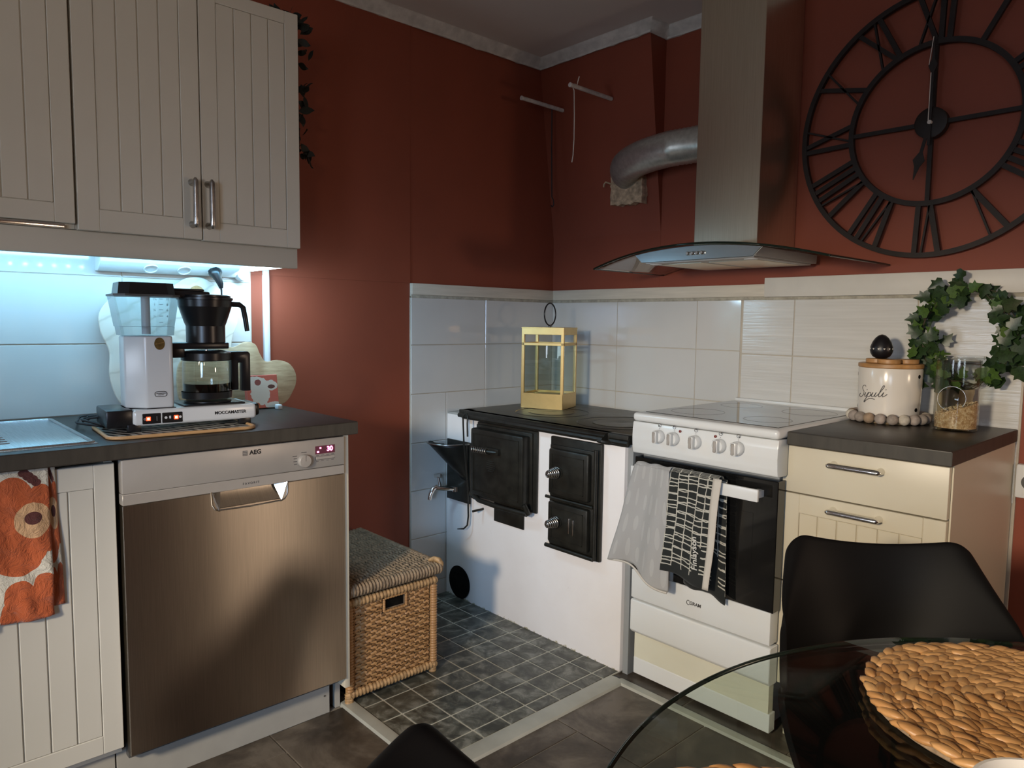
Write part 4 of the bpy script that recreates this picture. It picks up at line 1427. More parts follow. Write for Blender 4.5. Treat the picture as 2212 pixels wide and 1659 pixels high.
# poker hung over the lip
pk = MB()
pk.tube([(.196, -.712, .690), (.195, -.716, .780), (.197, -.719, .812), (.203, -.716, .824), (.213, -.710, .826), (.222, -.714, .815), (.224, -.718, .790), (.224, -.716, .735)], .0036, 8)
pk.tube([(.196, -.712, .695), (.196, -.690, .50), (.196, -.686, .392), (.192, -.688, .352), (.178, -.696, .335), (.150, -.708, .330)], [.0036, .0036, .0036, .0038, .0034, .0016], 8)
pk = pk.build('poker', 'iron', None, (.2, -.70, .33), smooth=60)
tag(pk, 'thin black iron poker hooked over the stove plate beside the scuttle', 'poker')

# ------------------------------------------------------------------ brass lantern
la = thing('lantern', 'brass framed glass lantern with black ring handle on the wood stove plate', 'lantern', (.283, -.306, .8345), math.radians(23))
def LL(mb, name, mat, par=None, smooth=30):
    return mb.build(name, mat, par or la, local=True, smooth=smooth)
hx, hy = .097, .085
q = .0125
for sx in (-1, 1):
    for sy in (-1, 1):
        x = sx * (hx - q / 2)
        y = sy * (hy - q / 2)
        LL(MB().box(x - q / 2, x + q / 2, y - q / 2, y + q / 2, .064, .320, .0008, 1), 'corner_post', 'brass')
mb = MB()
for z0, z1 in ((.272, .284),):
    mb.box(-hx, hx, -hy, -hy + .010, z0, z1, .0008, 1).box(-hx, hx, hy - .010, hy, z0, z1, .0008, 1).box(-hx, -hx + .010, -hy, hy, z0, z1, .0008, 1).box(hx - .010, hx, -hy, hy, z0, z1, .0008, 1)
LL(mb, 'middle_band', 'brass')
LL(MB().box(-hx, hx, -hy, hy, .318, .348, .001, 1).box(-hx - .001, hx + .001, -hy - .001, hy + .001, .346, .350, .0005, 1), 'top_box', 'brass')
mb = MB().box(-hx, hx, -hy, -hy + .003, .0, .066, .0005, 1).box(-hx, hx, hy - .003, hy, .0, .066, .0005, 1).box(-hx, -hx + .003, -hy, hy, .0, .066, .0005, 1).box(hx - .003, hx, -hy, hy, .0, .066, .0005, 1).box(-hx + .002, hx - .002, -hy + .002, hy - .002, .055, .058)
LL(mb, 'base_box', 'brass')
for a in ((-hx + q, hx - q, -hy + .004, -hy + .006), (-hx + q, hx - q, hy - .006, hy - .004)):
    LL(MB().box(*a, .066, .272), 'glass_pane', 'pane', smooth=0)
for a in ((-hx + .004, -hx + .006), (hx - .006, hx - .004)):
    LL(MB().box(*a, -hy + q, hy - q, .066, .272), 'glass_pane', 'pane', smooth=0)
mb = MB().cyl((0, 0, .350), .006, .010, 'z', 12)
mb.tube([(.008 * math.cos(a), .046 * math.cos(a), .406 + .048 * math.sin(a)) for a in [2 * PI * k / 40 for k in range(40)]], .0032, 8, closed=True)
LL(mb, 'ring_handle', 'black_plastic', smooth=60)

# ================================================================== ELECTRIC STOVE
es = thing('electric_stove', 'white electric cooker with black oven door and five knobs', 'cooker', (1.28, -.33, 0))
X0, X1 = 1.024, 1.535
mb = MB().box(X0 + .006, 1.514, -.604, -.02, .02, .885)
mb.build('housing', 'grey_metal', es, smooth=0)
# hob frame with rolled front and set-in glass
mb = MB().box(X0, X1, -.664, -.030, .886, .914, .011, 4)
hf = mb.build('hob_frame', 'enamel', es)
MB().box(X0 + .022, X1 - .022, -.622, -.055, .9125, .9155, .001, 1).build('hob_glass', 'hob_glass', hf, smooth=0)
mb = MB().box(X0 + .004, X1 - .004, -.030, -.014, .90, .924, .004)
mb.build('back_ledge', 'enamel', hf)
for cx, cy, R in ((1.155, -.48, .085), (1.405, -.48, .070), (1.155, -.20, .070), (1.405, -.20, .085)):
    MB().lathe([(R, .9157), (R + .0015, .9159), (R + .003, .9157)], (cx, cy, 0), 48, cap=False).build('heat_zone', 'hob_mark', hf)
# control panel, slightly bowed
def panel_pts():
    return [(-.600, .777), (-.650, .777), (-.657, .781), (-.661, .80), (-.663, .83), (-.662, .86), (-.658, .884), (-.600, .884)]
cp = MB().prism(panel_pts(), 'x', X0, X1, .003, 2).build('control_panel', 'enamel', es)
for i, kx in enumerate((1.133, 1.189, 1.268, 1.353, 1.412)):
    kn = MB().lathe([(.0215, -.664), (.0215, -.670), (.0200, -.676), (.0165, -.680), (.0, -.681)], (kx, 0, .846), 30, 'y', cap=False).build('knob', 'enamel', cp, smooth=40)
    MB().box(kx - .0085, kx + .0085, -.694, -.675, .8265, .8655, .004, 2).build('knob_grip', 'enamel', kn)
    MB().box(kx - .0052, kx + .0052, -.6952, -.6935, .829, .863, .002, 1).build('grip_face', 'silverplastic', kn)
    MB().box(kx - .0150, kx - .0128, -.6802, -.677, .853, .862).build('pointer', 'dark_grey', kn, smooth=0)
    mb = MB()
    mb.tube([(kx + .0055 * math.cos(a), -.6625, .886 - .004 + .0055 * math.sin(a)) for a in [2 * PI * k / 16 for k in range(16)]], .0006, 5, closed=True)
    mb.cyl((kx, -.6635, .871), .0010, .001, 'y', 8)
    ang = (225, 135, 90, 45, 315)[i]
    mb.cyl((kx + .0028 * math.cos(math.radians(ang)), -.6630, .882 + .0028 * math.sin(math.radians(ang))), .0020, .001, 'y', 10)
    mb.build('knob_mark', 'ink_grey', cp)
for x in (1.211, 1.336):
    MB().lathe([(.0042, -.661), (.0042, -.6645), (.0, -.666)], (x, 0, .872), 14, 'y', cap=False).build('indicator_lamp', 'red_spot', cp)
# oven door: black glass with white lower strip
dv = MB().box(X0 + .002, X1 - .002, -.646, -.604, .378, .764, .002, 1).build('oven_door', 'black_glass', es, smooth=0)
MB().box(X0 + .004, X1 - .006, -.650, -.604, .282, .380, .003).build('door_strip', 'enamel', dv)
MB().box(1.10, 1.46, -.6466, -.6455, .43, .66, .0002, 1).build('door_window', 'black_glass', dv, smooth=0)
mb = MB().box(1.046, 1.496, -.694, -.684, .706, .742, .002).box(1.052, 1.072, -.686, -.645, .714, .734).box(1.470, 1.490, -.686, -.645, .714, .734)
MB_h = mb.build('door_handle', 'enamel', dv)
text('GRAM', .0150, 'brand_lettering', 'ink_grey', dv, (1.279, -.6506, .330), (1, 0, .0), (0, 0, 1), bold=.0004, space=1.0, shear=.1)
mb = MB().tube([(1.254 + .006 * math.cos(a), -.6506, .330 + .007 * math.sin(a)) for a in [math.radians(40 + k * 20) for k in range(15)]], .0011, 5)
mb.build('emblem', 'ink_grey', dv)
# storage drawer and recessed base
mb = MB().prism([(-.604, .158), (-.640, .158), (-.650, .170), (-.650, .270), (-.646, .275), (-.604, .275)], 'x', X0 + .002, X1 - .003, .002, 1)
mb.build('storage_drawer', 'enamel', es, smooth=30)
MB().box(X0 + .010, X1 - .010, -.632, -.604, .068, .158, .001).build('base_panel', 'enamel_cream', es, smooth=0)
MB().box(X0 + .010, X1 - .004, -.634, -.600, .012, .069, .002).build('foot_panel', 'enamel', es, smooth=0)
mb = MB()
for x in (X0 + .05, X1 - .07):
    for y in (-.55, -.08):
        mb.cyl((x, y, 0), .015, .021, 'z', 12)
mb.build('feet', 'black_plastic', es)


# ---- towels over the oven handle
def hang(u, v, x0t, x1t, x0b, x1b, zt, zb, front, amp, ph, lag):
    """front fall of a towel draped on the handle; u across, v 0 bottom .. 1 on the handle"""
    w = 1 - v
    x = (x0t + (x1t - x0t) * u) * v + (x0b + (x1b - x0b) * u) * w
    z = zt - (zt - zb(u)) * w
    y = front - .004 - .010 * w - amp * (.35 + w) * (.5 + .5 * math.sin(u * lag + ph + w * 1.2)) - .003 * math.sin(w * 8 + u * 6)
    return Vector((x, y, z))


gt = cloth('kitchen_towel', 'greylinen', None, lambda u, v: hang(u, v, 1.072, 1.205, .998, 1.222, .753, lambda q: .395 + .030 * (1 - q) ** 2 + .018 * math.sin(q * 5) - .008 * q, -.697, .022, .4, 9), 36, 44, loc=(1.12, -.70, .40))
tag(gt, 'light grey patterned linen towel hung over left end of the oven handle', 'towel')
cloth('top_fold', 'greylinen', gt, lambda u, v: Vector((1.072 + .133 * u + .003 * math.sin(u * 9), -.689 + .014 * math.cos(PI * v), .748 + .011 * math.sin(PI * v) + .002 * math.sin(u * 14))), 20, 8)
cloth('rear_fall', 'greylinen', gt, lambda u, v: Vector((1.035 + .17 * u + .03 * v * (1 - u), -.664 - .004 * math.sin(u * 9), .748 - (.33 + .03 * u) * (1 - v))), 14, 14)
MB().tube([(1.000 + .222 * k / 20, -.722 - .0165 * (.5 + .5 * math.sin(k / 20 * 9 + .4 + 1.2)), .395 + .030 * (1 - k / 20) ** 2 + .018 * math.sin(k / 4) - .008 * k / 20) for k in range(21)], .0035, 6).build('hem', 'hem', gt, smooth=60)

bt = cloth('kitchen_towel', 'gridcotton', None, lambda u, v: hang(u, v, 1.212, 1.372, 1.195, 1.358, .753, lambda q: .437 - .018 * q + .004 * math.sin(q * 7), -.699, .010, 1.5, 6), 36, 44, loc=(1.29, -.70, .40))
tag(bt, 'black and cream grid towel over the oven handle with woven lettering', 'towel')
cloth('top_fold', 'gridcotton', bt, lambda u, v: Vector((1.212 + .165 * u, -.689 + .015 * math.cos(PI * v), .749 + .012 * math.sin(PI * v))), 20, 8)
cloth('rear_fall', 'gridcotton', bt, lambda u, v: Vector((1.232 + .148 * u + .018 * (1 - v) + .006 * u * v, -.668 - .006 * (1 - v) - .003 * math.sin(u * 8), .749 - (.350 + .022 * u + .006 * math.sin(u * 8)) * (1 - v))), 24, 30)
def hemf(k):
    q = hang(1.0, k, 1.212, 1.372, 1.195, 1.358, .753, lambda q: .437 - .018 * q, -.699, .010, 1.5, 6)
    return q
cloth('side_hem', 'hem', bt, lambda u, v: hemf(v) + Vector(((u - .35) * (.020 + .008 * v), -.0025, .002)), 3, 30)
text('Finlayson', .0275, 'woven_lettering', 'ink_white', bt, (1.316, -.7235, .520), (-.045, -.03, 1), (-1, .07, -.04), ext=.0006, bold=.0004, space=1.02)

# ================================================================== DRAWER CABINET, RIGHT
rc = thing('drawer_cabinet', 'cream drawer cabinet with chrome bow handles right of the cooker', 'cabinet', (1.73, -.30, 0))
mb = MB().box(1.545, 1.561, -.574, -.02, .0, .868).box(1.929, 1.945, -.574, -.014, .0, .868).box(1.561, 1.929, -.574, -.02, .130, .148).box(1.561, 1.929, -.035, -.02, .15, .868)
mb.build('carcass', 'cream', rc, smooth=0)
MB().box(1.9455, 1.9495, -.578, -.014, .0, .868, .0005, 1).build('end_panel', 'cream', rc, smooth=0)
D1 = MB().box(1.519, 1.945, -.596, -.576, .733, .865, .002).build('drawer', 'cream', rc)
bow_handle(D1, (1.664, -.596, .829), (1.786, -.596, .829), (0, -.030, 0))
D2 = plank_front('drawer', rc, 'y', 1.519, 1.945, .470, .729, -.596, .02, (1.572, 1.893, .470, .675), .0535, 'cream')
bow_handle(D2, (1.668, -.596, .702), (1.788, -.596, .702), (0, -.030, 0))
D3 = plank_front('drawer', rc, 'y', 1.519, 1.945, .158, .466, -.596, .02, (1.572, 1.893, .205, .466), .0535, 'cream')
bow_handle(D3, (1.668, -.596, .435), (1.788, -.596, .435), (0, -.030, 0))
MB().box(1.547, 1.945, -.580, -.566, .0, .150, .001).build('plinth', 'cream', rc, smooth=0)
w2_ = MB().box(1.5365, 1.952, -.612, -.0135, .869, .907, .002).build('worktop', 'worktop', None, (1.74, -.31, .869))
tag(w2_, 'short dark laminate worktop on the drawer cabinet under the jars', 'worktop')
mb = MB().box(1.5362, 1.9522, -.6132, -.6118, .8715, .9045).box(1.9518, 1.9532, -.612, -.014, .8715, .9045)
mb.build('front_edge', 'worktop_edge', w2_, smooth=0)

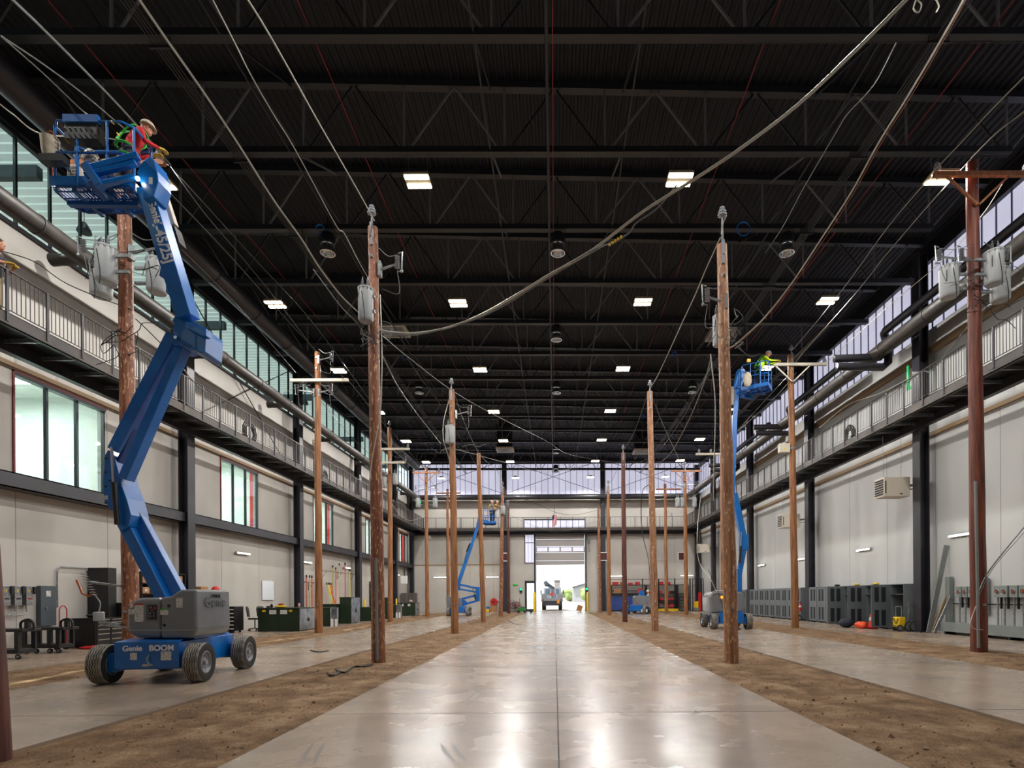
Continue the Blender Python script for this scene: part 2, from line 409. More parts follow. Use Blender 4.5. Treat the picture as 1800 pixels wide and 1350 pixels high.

---

▶ [Requirement] Repeat the lines of the listing above verbatim, beginning at its first line and ending at the line containing "tag(pk, 'thin black", which is included. Omit pictures.

▶ [Solution]
Write part 4 of the bpy script that recreates this picture. It picks up at line 1427. More parts follow. Write for Blender 4.5. Treat the picture as 2212 pixels wide and 1659 pixels high.
# poker hung over the lip
pk = MB()
pk.tube([(.196, -.712, .690), (.195, -.716, .780), (.197, -.719, .812), (.203, -.716, .824), (.213, -.710, .826), (.222, -.714, .815), (.224, -.718, .790), (.224, -.716, .735)], .0036, 8)
pk.tube([(.196, -.712, .695), (.196, -.690, .50), (.196, -.686, .392), (.192, -.688, .352), (.178, -.696, .335), (.150, -.708, .330)], [.0036, .0036, .0036, .0038, .0034, .0016], 8)
pk = pk.build('poker', 'iron', None, (.2, -.70, .33), smooth=60)
tag(pk, 'thin black iron poker hooked over the stove plate beside the scuttle', 'poker')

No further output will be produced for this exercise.